Действительно, безусловная готовность Мехти отдаться на милосердие государя и разные услуги его были только на словах. Хан ровно ничего не сделал из того, что обещал Паскевичу; даже те три тысячи семейств, которые он хотел вывести из Даралагеза, оказались мифом. С ханом явилось только несколько приверженных ему фамилий, и для содержания его вынуждены были отдать ему в Карабаге те семьи, которые или вернулись в русские владения гораздо раньше его, или вовсе никогда не уходили в Персию. Но и этим дела не ограничились. Едва хан почувствовал, что в нем нуждаются, как тотчас же возвысил тон и дал понять, что пенсии в четыре тысячи червонцев ему недостаточно, а что если хотят его сделать полезным, то пусть водворят его в Карабаге вновь на правах владетельного хана,– ссылаясь на обещания, будто бы данные ему в этом смысле князем Абхазовым. Паскевич был взбешен подобной наглостью и приказал объявить Мехти, что “столь невыносимые требования не могут обещать ему пользы”. Он приказал военному губернатору Сипягину следить за поведением хана, а Сипягин доносил, что “хан собирается бежать обратно в Персию, но, не умея скрыть своих намерений, сам же и разболтал о них в пьяном виде”.

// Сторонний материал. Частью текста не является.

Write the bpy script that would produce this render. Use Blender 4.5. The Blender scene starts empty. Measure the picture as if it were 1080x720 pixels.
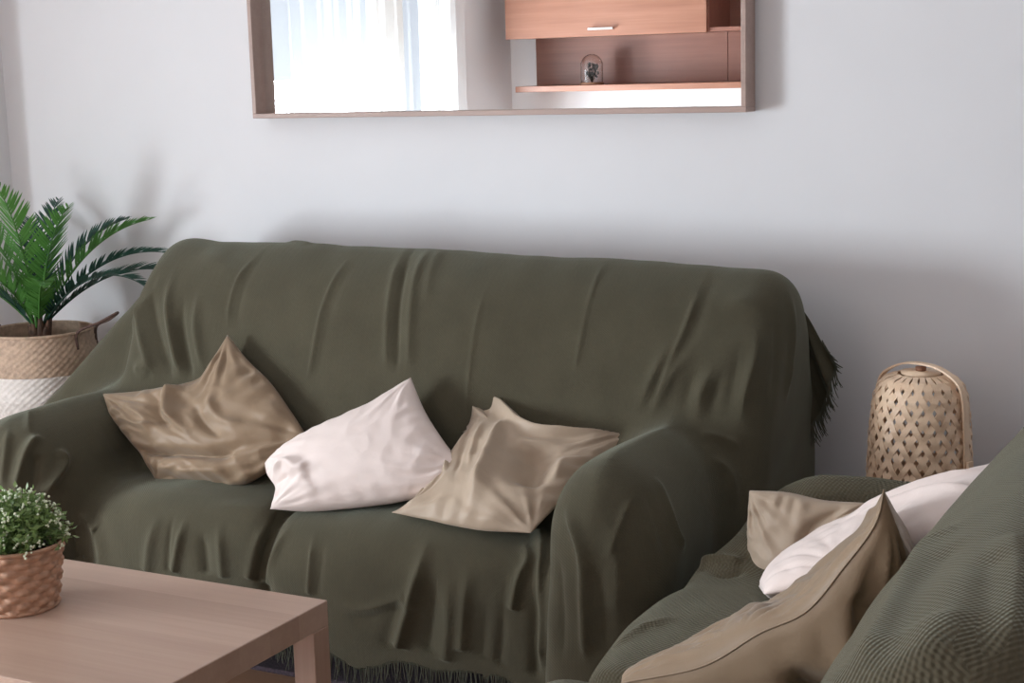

Сипягин, впрочем, не делал со своей стороны никаких распоряжений к задержанию Мехти. Он писал Паскевичу, что, по его мнению, бегство хана не составит большой потери для нас и что “четыре тысячи червонцев, назначенные ему, можно будет с лучшей пользой употребить на другие предметы”. Паскевич вполне согласился с этим. Но едва с ханом перестали церемониться – он тотчас же понял бесполезность всяких претензий на политическую роль и примирился со своей судьбой. Он спокойно дожил свой век частным человеком в той самой Шуше, где некогда был неограниченным повелителем.

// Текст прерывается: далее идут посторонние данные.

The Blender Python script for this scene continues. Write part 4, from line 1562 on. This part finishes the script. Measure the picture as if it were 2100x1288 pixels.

Нелишнее сказать, что вернулся в Карабаг, несколько позднее Мехти-Кули-хана, и его племянник, Джафар-Кули-ага, некогда наследник карабагского ханства, игравший крупную историческую роль в судьбах своей родины. Сосланный в Симбирск Ермоловым, он еще при жизни императора Александра выхлопотал себе позволение жить в Петербурге, где воспитывались его сыновья, а один из них, Керим, уже служил в лейб-гвардии уланском полку. Когда Ермолов удалился с Кавказа, Джафар просил позволения вернуться туда, чтобы служить в действующей армии. Государь приказал, однако, спросить об этом мнение Паскевича. “Проситель сей,– писал ему граф Нессельроде,– храбр и отважен, ибо получил за отличия в боях чин полковника и золотую, украшенную алмазами саблю; но до того с равной же храбростью сражался и против нас за персиян”. Паскевич нашел неудобным возвращение Джафара; он полагал, что пребывание в одном месте двух кровных врагов, племянника и дяди, может сделаться причиной смятения целой провинции. Он уже перестал верить чистоте намерений обоих. Так и не пришлось Джафару участвовать в персидской войне. Только в 1830 году ему дозволили, наконец, вернуться в Карабаг, и он так же, как Мехти-Кулитхан, дожил свой век на родине частным человеком.

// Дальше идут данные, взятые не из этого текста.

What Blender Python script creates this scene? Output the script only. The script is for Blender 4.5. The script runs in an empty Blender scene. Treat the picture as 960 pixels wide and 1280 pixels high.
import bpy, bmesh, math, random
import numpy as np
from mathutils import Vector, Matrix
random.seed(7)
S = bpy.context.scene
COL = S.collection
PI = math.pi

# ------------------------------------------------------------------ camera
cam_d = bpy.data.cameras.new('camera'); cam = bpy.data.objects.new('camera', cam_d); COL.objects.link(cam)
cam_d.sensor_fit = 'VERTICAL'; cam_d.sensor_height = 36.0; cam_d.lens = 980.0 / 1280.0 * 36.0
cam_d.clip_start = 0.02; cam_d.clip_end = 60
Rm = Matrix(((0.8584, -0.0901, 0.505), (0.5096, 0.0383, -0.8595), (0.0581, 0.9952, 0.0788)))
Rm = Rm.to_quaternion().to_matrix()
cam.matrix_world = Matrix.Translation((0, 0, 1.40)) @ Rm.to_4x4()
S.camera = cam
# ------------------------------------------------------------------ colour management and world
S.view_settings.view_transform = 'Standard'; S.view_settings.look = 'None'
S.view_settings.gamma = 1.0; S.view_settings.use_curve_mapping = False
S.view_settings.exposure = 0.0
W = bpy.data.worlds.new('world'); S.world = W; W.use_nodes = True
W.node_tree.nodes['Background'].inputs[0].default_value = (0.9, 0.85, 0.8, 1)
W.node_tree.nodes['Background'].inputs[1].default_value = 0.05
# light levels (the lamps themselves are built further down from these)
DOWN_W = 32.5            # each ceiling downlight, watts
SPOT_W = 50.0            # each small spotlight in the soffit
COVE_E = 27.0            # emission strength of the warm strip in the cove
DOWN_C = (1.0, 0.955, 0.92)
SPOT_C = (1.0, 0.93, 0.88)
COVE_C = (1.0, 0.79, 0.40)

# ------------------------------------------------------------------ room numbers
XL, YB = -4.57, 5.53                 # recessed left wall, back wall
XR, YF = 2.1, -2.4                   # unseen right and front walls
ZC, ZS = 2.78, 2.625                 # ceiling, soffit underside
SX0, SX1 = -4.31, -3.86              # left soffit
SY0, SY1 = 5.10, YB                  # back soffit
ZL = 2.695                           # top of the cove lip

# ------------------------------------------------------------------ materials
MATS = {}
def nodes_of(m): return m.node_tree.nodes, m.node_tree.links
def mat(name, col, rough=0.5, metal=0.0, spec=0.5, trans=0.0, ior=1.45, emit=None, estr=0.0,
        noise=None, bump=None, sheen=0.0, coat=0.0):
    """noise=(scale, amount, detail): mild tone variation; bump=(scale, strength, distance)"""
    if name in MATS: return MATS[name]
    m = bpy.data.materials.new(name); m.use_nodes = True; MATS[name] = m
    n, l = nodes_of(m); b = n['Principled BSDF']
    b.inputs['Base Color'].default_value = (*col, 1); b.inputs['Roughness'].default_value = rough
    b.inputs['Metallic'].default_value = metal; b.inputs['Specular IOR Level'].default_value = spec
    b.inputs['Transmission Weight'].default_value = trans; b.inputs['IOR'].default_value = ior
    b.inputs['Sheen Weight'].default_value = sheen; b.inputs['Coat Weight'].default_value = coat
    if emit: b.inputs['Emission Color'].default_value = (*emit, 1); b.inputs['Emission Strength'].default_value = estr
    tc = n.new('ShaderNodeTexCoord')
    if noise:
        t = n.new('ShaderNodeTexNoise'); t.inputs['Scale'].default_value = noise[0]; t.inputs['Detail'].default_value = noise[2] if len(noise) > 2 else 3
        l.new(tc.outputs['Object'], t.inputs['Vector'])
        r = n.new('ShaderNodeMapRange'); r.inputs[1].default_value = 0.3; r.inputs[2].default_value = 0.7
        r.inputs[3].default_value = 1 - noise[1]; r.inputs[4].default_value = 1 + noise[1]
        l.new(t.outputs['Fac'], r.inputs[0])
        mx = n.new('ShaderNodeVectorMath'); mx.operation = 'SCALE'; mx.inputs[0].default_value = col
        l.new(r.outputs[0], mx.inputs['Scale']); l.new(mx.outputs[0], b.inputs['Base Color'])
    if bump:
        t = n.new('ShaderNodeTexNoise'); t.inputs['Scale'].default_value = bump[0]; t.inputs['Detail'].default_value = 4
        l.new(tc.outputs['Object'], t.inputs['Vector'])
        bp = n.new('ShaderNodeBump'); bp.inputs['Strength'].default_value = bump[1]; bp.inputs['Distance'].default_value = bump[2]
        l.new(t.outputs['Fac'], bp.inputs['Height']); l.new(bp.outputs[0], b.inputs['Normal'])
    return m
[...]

Один из путешественников, видевший Джафара в 1857 году, говорит, что это был уже маститый старик, но что и тогда еще поражало его красивое, типичное лицо, оттененное окладистой бородой, и колоссальная фигура, согбенная летами, но говорившая, что в этом теле было прежде много жизни и силы. Степенность его спокойных движений, его осанка и рост – все выделяло его из толпы почетных беков, тоже рослых и видных людей, тоже выглядевших не простыми татарами. А на Востоке высокий рост и важная осанка служат признаками хорошей крови и аристократизма. Это была одна из тех крепчайших человеческих натур, которую не в силах были сломить обстоятельства и едва одолевали годы.
После Джеванбулакской битвы пала крепость Аббса-Абад, и в Нахичеванской области русские стали твердой ногой. Та же судьба грозила теперь и области Эриванской; Сардарь-Абад и сама Эривань, с прибытием к Красовскому осадной артиллерии, которая была уже на пути, конечно, долго продержаться не могли. Персидский двор должен был убедиться в неизбежной потере своих двух провинций и навсегда отречься от них. По известной скупости шаха не было, однако, пока никаких надежд на его согласие уплатить военные издержки,– и войне, таким образом, суждено было продолжаться. Паскевич, отправляя Грибоедова в персидский лагерь для переговоров о мире, в то же время деятельно готовился к новому походу и писал государю, что как ни лестно ему провести несколько дней в шуме побед, но он не должен скрывать от себя, что надежда на примирение еще далека. “Разрушительный способ войны, избранный неприятелем,– говорит он в одном из своих донесений,– опустошение им целых областей и увод жителей, конечно, не для того им вымышлен, чтобы уступить нашим требованиям”.